Thursday, April 25, 2013

The Storyteller

The Storyteller by Jodi Picoult
Synopsis:
Sage Singer is a baker, a loner, until she befriends an old man who's particularly beloved in her community. Josef Weber is everyone's favorite retired teacher and Little League coach. One day he asks Sage for a favor: to kill him. Shocked, Sage refuses—and then he confesses his darkest secret – he deserves to die because he had been a Nazi SS guard. And Sage's grandmother is a Holocaust survivor. How do you react to evil living next door? Can someone who's committed truly heinous acts ever atone with subsequent good behavior? Should you offer forgiveness to someone if you aren't the party who was wronged? And, if Sage even considers the request, is it revenge…or justice? (from http://jodipicoult.com/the-storyteller.html)

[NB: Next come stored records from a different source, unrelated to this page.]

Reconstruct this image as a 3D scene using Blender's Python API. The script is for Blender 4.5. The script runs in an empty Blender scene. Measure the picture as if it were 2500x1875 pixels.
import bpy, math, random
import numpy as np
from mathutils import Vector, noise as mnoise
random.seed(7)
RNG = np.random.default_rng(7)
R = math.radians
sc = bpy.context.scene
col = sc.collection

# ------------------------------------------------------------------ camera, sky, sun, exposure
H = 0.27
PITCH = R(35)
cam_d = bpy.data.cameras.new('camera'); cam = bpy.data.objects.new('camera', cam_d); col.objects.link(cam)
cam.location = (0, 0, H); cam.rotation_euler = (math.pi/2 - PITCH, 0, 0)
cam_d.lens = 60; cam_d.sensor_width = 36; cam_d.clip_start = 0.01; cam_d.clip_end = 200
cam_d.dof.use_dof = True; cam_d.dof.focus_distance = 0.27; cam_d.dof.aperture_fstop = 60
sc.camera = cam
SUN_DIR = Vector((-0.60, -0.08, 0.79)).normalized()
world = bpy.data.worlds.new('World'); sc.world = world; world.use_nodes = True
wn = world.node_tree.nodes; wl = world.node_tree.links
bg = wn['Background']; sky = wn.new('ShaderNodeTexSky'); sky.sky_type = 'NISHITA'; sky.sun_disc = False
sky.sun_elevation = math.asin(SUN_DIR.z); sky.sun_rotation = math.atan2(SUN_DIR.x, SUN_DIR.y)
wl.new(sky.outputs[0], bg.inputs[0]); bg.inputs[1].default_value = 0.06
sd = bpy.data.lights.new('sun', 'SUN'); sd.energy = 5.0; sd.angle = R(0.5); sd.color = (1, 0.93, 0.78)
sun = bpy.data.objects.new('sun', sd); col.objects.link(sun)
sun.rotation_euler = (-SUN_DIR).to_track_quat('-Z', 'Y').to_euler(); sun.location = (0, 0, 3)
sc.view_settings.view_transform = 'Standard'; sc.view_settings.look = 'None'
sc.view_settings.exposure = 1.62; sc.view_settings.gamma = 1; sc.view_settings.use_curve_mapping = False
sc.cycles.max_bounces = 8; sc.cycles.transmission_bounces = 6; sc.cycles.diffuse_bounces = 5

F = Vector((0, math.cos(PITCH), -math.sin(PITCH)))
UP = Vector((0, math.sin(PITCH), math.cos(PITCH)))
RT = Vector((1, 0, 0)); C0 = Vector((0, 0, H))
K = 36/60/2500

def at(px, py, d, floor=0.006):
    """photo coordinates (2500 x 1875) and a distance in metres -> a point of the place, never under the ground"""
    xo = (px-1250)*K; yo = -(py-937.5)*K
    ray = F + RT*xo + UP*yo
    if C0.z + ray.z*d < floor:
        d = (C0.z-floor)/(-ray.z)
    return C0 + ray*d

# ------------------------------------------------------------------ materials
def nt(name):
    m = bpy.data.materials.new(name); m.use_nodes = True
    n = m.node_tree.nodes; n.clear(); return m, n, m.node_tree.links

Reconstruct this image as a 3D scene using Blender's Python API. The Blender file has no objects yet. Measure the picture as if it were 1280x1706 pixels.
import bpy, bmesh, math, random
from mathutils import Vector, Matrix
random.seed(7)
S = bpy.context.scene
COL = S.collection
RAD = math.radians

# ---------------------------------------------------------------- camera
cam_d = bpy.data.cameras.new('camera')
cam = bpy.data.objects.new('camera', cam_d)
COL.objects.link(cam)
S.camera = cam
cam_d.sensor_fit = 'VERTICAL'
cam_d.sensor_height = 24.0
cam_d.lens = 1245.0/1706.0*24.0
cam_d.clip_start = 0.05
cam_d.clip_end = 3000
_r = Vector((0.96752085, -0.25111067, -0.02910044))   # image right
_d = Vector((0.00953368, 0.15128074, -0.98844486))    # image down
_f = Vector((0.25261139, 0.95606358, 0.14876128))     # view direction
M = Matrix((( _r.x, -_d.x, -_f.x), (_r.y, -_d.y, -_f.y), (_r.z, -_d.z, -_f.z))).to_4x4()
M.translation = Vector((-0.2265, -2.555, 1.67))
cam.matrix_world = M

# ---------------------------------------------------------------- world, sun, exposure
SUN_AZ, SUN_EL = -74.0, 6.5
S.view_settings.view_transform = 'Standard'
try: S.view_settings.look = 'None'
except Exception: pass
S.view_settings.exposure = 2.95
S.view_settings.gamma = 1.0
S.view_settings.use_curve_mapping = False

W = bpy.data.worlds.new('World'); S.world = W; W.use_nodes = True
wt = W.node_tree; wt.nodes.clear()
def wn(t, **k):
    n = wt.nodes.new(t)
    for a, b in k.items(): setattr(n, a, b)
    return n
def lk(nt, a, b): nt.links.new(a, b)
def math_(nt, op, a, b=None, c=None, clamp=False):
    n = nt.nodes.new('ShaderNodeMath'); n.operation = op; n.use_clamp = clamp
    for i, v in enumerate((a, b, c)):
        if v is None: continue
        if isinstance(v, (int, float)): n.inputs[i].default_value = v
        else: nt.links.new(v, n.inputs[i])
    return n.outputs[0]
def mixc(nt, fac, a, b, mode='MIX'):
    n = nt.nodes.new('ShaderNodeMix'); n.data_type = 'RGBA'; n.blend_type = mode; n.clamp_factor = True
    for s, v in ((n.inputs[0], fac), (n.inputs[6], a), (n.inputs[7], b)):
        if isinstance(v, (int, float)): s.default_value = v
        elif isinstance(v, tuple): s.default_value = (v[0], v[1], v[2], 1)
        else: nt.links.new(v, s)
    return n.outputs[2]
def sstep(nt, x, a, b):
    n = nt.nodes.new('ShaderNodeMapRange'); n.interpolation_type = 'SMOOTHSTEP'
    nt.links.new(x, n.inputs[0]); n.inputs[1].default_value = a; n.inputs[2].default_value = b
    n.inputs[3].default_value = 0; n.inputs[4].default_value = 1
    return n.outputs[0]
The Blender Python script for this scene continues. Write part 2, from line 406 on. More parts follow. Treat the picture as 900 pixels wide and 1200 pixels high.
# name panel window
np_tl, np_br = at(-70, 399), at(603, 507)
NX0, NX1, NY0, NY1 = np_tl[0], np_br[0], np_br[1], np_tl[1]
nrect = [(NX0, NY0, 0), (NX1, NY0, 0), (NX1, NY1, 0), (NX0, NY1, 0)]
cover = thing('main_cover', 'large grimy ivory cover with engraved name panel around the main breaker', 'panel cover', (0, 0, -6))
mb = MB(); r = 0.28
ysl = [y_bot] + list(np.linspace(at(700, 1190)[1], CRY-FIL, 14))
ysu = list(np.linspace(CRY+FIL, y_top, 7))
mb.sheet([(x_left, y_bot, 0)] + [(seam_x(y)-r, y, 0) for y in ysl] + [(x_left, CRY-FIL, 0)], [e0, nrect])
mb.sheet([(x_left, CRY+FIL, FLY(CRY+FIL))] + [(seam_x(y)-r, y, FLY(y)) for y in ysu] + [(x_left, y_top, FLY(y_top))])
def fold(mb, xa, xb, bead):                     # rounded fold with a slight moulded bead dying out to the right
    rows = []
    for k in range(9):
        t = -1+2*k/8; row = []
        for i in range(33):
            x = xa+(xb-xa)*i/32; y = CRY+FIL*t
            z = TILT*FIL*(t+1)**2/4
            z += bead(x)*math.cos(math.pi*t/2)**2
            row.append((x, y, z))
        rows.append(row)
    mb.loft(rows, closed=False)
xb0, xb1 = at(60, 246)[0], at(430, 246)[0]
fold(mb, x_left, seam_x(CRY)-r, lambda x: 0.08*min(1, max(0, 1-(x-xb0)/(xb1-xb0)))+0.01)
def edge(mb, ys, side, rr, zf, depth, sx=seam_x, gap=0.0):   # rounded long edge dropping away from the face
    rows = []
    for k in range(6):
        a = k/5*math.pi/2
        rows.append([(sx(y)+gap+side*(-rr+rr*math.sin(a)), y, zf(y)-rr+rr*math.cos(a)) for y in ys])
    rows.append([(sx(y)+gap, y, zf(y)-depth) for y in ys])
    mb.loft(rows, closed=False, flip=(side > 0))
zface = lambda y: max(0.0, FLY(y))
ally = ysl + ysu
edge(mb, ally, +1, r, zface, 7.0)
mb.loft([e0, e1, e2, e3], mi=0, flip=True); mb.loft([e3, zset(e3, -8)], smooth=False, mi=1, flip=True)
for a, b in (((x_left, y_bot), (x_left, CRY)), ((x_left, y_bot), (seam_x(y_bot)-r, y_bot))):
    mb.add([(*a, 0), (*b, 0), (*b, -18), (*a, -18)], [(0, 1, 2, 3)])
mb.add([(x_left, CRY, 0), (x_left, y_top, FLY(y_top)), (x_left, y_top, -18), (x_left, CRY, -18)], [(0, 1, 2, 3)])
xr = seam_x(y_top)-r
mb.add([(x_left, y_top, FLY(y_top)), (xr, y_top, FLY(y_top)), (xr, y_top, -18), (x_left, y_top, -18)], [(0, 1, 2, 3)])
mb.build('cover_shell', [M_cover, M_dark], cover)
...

If you are like me who until now wonders how Germans were “charmed” by Hitler or why many youth have joined the Hitler Youth group during the time leading to WW2 , but do not have the high intellect (or patience) to read on books that offer the psychological, sociological or political analyses of those times, this book could provide you an insight on what was happening in Germany during that time and what might have been running in the minds of the German that time. Although the story is fictional the historical details were well researched by the author (details of research can be found in http://jodipicoult.com/the-storyteller.html).


Don’t get me wrong, I am not neo-Nazi or anti-Semitic. I have just wondered if I was a German during that time, what would I have done? Would I have secretly helped Jews or blindly support the Nazis? It would be very easy to say today “Of course, I would secretly help the Jews!”. But as Josef, a character in the story have said, sometimes we would be surprised on what we can do.

It is on this same line of thinking that I have always wondered that if I was a Jew and was alive during the time that Jesus preached in Jerusalem, would I have believed him and proclaim him as my Savior? Or would I be one of those shouting “Crucify him!”. Again, (if you are a Christian today) it would be an immediate “Of course I would believe Jesus and accept him as my Savior”.

As they say, don’t judge a person, who had never walked on his shoes.